Rebecca Murgi spielt mit allen ihr zur Verfügung stehenden Ausdrucksformen. Ihr Magnum Miraculum beschreibt das große Wunder menschlicher Kommunikation, das nicht nur auf eindeutigen Zeichensystemen beruht, sondern auch Mißverständnisse in sich birgt. Aus dem zaghaften, zunächst kopflosen Wesen, entpuppt sich der eigene Scherenschnitt, der übermächtige Schatten ihrer Selbst, projiziert auf eine weiße Leinwand. Doch wie funktioniert Kommunikation, wenn sich das eigene Ich unentwegt spiegelt? Eine weitere Person muß her, die wieder nur als Abbild erkennbar ist. Verzweifelte Versuche der Kontaktaufnahme scheitern, denn Bilder sind nun einmal stumme Zeitgenossen und keine amüsanten Gesprächspartner.

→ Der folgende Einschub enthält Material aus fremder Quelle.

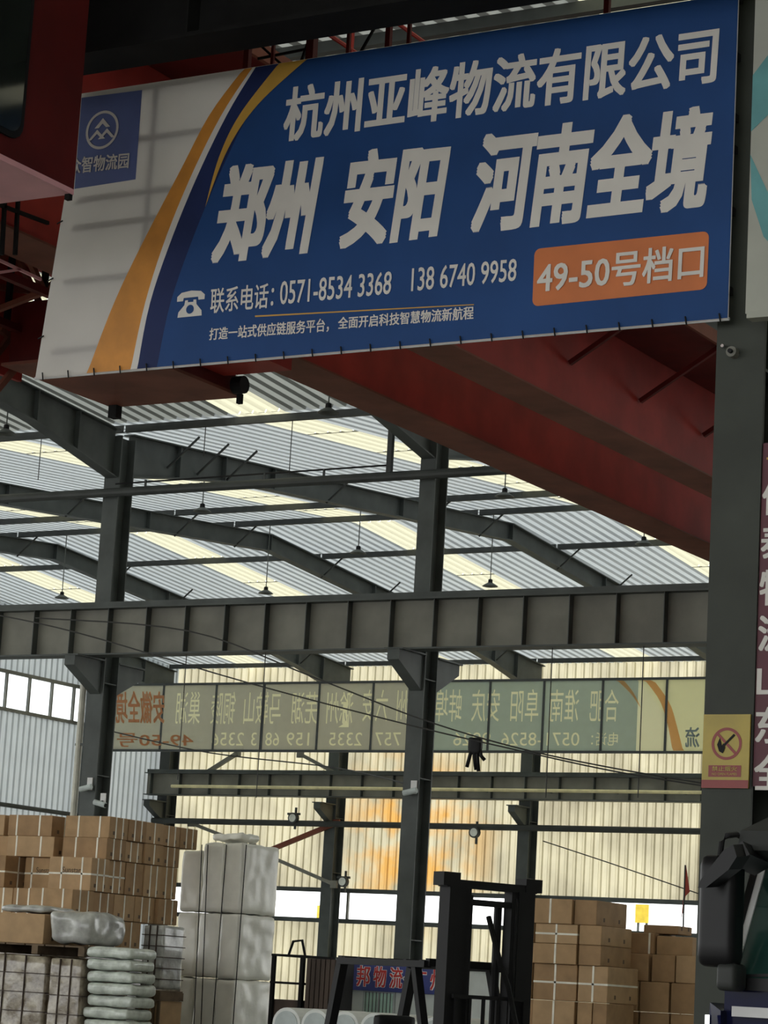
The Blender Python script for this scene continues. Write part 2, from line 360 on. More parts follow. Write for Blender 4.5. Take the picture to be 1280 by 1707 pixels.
for X, lb in FR.items():
    ys = [(YM+.2, rz(34.2), .72), (35.6, rz(35.6), .56), (37.0, rz(37.0), .44), (38.6, rz(38.6), .40), (43.3, rz(43.3), .38), (48.0, rz(48), .36), (52.7, rz(52.7), .38), (57.4, rz(57.4), .42), (59, rz(59), .52), (60.3, rz(60.3), .66), (YF-.1, rz(61.9), .85)]
    t = rafter(X, ys, 'tapered dark steel rafter of the far span, '+lb)
    for y in (35.3, 36.2, 37.1, 40.5, 44.3, 46.6, 50.3, 52.9, 55.5, 58.1, 59.2):
        if X > -43: MB().bar((X+.03, y, rz(y)-.42), (X+.62, y+.05, rz(y)+.10), .03, .03).build('fly_brace', 'steel_dark', t)
for X in (-31.2, -25.12, -19.14, -13.1):
    ys = [(23.0, rz(23), .4), (27.5, rz(27.5), .40), (30.0, rz(30), .42), (31.6, rz(31.6), .52), (32.7, rz(32.7), .66), (YM-.2, rz(33.8), .80)]
    rafter(X, ys, 'haunched dark steel rafter of the near span, '+FR[X])
BAYS = [(-43.2, -37.2, 'in the bay beside the left gable wall'), (-37.2, -31.2, 'two bays left of the left column'), (-31.2, -25.12, 'in the bay left of the left column'), (-25.12, -19.14, 'between the left and middle columns'), (-19.14, -13.1, 'right of the middle column'), (-13.1, -7.0, 'beyond the front pillar')]
ROWS = [(34.05, 'in the roof valley'), (44.3, 'second before the far ridge'), (46.6, 'just before the far ridge'), (50.3, 'just past the far ridge'), (55.8, 'low on the far slope'), (61.6, 'at the far eave')]
for a, b, lb in BAYS:
    for y, rl in ROWS:
        z = rz(y)+.08
        t = thing('roof_purlin', 'dark steel purlin '+rl+', '+lb, 'purlin', (a, y, z-.08), 'roof purlins')
        MB().box(a+.02, b-.02, y-.006, y+.006, z-.05, z+.07).build('web', 'purlin', t)
        MB().box(a+.02, b-.02, y-.04, y+.04, z-.055, z-.045).build('flange', 'purlin', t)
    z = rz(28.5)+.08
    t = thing('roof_purlin', 'dark steel purlin on the near slope, '+lb, 'purlin', (a, 28.5, z-.08), 'roof purlins')
    MB().box(a+.02, b-.02, 28.494, 28.506, z-.07, z+.07).build('web', 'purlin', t)
    MB().box(a+.02, b-.02, 28.45, 28.55, z-.075, z-.065).build('flange', 'purlin', t)
for y in (15.2, 17.0, 18.6, 20.2, 21.8):
    z = rz(y)+.08
    t = thing('roof_purlin', 'dark purlin seen over the big blue banner, %s from the runway beam' % ORD[(15.2, 17.0, 18.6, 20.2, 21.8).index(y)], 'purlin', (-12, y, z-.08), 'roof purlins')
    MB().box(-20, -7, y-.006, y+.006, z-.07, z+.07).build('web', 'steel', t); MB().box(-20, -7, y-.05, y+.05, z-.075, z-.065).build('flange', 'steel', t)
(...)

Glücklicherweise ertönt die erlösende Stimme aus dem Off. Die sprechende Rebecca, mit der die Life-Rebecca endlich reden kann. Leider entpuppt sich die Wortkonserve als Autorität, die das verwirrte Bühnenwesen zur fremdbestimmten Animationsfigur werden läßt. Wie das kleine italienische Zeichenmännchen „La Linea“ steht sie im ständigen Konflikt mit ihrem Schöpfer. Doch bevor sie sich ausradieren läßt, beschließt sie, vorzeitig das Licht auszumachen.
On the Road with Maxine 1 + 2 ist ein Spiel in der Kammer. Wie bei einer Spieldose wird beim Öffnen der Türen ein Mechanismus ausgelöst, der die Puppe zum Tanzen bringt. In diesem kleinen, schwarzen Kästchen versteckt sich die wahnsinnige Maxine Rogers, die mit ihren plakafarbenen Augenklappen ihr Publikum zum Staunen bringt. In rasanter Geschwindigkeit ist sie mal Reiterin, mal Golf GTI. Die gebürtige Engländerin, die in Zusammenarbeit mit der dänischen Choreographin Kamilla Wargo Brekling eine Mini-Show aus Stand-up-comedy, Performance und Tanz entwickelt hat, schlüpft in lebendige und weniger lebendige Wesen und macht dazu Geräusche, die nicht wirklich dem menschlichen Sprechorgan entschlüpfen können.
Auch Karine Pontiès, die Dame de Pic, tanzt ihren eigenen Psychothriller. Und wenn ein Insekt ihren Körper bewohnt und sich durch jedes einzelne Körperteil schleicht, bis es am Ende als Fliege das Licht der Welt erblickt, ist der Vergleich zum gleichnamigen Film nicht verwunderlich. Die Pic-Dame ist ein einfühlsamer Schwarz-weiß-Streifen, angefüllt mit Trauer und Melancholie, aber auch voller Verzweiflung über die Unmöglichkeit der Liebe zu sich selbst und zum Anderen. Ein faszinierender Dialog zwischen zwei Welten.
Heimlich hat sich noch eine weitere Dame dem Tanzabend angeschlossen. Unangekündigt ist die Niederländerin Mirjam Bos mit X die vierte Solistin, die sich häutet, in fremde Körper schlüpft, ihren eigenen Alltag bis zu Unkenntlichkeit stilisiert. Mit dem Zähneputzen fängt alles an. Doch dann kommt fälschlicherweise ein Schluck Wasser in die Luftröhre und man muß husten, würgen, kotzen. Was sich da entleert, ist allerdings kein Magensaft, sondern ein Wettlauf mit der Zeit, mit den eigenen Kräften und Mächten, die irgendwo zwischen Haut und Knochen stecken.